(begin)

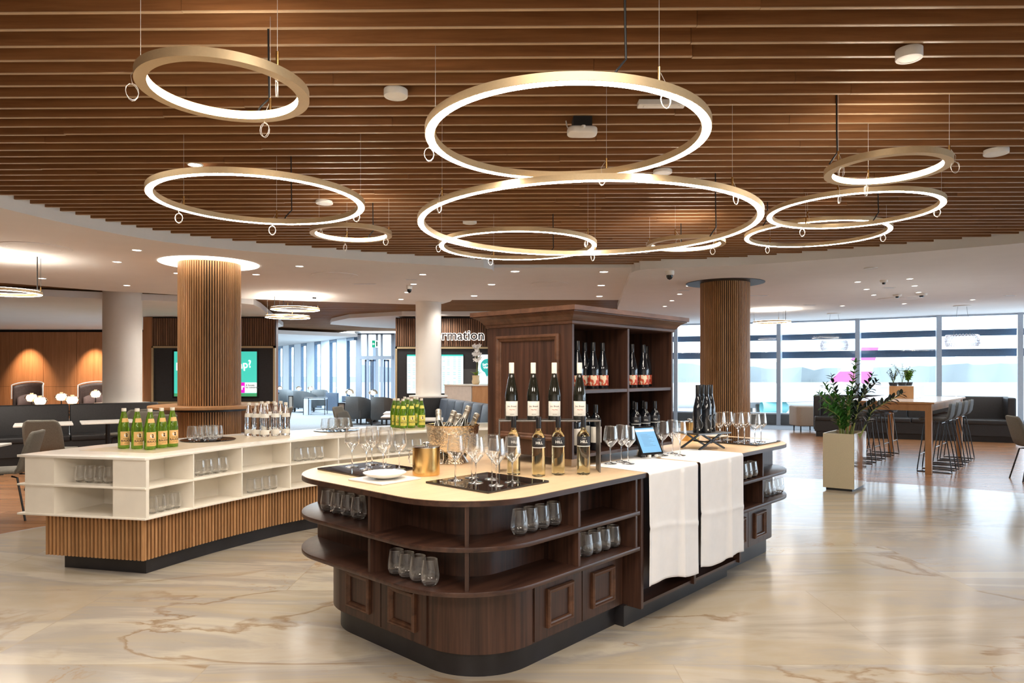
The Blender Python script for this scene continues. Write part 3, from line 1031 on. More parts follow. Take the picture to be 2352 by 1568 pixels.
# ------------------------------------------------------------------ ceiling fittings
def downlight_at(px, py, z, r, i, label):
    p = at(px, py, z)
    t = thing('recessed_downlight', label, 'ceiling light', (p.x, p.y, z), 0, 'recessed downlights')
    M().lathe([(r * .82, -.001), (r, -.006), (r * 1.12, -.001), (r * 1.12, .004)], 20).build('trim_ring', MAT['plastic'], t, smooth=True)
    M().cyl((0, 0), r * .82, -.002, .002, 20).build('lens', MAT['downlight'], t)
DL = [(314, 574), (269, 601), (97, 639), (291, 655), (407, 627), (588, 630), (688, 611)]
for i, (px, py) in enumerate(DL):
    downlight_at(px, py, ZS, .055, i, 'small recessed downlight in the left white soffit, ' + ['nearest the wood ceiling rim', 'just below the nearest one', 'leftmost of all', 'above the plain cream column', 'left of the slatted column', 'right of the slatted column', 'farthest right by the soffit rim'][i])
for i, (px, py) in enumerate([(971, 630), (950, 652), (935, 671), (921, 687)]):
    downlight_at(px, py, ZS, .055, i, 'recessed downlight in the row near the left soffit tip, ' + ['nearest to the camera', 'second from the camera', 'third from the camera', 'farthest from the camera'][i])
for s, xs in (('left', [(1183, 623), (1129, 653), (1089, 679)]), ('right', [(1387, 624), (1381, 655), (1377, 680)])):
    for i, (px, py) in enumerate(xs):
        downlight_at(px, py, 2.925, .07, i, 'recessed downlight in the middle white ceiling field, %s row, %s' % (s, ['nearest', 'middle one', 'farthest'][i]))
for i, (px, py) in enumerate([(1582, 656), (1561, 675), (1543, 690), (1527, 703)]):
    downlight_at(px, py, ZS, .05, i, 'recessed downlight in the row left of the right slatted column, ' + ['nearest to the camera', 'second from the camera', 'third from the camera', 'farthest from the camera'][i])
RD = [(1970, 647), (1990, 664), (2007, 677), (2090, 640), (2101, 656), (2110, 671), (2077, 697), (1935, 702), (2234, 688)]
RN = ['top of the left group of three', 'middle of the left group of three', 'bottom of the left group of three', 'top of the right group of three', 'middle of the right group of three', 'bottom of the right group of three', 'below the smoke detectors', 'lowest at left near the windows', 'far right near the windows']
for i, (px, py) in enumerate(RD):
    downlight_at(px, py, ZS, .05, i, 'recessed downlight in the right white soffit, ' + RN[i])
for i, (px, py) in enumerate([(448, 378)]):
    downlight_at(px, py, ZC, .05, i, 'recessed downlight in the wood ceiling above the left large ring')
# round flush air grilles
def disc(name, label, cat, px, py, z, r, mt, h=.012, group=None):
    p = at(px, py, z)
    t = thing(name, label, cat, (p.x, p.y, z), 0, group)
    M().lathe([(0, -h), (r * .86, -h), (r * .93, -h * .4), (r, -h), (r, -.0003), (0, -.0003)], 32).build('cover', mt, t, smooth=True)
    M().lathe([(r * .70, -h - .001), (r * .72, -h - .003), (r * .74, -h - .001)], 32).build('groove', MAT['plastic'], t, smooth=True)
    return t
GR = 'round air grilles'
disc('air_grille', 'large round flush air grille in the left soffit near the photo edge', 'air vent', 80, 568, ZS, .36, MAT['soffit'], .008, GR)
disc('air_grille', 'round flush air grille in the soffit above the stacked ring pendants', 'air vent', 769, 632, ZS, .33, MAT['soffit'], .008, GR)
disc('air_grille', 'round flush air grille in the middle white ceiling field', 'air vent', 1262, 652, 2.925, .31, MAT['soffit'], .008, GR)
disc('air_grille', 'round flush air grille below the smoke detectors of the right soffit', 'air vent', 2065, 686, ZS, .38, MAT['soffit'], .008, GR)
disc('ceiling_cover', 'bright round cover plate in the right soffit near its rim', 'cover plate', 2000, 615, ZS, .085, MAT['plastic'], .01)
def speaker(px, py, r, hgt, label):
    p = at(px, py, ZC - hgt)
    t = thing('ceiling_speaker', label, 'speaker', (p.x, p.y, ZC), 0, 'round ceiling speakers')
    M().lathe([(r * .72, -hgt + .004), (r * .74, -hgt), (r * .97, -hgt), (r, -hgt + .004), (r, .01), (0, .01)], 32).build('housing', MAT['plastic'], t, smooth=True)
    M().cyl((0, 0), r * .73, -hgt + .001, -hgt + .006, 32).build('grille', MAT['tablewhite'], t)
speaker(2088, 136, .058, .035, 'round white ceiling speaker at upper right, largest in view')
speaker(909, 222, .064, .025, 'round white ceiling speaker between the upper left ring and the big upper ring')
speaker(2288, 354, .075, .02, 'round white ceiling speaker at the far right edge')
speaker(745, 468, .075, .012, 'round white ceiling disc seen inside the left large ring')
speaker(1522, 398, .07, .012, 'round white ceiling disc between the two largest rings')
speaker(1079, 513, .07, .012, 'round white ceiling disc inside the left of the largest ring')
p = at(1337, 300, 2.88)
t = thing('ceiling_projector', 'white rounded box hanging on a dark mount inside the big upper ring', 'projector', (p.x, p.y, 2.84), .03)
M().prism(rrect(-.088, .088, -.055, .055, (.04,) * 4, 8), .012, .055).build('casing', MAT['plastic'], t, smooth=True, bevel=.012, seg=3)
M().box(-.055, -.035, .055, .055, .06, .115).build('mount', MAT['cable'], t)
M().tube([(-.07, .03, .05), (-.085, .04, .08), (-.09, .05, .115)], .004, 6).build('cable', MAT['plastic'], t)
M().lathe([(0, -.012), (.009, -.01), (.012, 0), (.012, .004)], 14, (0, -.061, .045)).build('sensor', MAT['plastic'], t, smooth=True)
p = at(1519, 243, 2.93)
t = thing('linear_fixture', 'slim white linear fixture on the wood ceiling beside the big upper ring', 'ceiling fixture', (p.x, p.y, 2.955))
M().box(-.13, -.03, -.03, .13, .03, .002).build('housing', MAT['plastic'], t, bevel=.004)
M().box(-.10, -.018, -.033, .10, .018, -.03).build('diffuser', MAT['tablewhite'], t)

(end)
(begin)

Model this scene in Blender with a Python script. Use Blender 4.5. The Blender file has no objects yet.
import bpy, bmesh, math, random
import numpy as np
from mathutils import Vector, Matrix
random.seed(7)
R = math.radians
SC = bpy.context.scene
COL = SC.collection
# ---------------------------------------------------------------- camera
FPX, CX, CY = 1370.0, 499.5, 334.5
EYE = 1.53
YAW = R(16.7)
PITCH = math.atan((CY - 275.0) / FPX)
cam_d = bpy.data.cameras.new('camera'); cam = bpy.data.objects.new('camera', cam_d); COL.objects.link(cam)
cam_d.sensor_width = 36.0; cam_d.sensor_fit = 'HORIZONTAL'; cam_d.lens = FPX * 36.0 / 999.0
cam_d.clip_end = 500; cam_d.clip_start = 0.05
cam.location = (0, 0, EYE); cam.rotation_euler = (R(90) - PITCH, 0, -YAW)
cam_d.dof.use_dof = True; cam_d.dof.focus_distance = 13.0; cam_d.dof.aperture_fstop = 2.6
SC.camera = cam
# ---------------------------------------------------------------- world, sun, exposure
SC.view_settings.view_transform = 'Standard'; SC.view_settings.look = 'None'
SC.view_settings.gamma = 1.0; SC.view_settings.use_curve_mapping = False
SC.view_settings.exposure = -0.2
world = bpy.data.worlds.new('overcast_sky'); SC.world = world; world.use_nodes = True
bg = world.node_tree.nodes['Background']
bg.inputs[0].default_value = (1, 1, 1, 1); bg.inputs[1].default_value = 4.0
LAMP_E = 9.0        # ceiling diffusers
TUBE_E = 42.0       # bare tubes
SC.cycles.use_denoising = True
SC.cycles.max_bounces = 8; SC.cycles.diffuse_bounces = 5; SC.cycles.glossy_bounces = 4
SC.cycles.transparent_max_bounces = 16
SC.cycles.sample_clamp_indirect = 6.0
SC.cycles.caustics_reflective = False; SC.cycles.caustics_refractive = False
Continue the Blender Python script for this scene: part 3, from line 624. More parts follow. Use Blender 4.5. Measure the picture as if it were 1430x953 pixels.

(end)
(begin)

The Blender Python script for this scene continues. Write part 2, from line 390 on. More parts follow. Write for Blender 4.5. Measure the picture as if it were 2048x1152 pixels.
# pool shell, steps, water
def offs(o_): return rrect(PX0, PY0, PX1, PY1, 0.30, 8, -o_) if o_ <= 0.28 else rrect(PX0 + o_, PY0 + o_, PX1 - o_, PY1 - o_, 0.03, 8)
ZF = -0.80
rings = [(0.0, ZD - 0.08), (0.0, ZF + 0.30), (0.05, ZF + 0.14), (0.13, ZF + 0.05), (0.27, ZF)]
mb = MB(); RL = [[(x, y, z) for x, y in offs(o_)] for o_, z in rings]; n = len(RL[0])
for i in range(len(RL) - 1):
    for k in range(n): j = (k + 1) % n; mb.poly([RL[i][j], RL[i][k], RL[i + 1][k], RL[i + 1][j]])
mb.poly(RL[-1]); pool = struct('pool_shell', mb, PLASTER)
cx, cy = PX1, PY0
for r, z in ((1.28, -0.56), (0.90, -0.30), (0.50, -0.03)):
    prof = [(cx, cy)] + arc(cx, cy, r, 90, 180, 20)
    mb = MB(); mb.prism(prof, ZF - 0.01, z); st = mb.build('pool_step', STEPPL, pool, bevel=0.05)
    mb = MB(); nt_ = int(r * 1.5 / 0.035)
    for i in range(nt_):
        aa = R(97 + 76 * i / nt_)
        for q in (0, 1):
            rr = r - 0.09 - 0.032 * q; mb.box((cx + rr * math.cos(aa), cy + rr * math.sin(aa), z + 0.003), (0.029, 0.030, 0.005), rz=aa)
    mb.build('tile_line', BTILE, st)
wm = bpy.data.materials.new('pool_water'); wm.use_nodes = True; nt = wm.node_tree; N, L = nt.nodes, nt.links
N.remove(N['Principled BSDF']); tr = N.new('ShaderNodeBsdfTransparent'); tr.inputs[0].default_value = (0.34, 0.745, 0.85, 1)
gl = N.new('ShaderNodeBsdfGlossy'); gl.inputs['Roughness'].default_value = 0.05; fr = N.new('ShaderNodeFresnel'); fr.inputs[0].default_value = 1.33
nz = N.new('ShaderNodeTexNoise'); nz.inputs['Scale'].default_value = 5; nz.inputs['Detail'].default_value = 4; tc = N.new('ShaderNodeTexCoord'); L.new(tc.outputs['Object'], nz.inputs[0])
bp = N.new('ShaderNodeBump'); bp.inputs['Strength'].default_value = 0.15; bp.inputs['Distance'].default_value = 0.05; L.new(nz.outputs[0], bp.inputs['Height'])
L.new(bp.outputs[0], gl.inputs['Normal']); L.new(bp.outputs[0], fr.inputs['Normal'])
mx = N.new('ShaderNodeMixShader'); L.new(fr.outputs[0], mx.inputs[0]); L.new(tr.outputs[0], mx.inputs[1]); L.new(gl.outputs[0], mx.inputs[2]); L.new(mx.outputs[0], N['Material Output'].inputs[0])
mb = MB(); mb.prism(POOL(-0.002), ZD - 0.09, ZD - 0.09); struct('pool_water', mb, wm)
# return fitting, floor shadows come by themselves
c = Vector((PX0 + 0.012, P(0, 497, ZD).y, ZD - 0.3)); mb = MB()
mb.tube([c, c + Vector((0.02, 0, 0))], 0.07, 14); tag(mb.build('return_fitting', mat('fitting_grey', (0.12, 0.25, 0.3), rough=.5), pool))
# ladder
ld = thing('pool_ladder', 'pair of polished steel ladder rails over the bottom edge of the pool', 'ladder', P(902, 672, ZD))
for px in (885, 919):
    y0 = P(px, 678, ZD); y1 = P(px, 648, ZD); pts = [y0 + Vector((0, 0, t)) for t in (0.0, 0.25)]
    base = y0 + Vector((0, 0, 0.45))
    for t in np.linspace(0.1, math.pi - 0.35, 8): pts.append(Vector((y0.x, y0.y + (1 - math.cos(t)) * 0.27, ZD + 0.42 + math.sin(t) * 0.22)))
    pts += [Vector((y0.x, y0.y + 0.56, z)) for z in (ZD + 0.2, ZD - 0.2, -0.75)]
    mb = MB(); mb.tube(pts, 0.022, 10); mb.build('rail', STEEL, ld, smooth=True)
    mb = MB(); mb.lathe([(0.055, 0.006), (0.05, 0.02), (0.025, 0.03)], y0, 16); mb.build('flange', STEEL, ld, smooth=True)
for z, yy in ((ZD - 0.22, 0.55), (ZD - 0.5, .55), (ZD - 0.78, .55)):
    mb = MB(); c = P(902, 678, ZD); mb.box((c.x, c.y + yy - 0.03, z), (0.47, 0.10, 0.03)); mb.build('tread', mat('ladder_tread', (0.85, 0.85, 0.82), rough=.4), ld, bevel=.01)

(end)

## OBJECTIVE
Look through the records and gather every line containing "Write".

## CORRECT RESULT
The Blender Python script for this scene continues. Write part 3, from line 1031 on. More parts follow. Take the picture to be 2352 by 1568 pixels.
The Blender Python script for this scene continues. Write part 2, from line 390 on. More parts follow. Write for Blender 4.5. Measure the picture as if it were 2048x1152 pixels.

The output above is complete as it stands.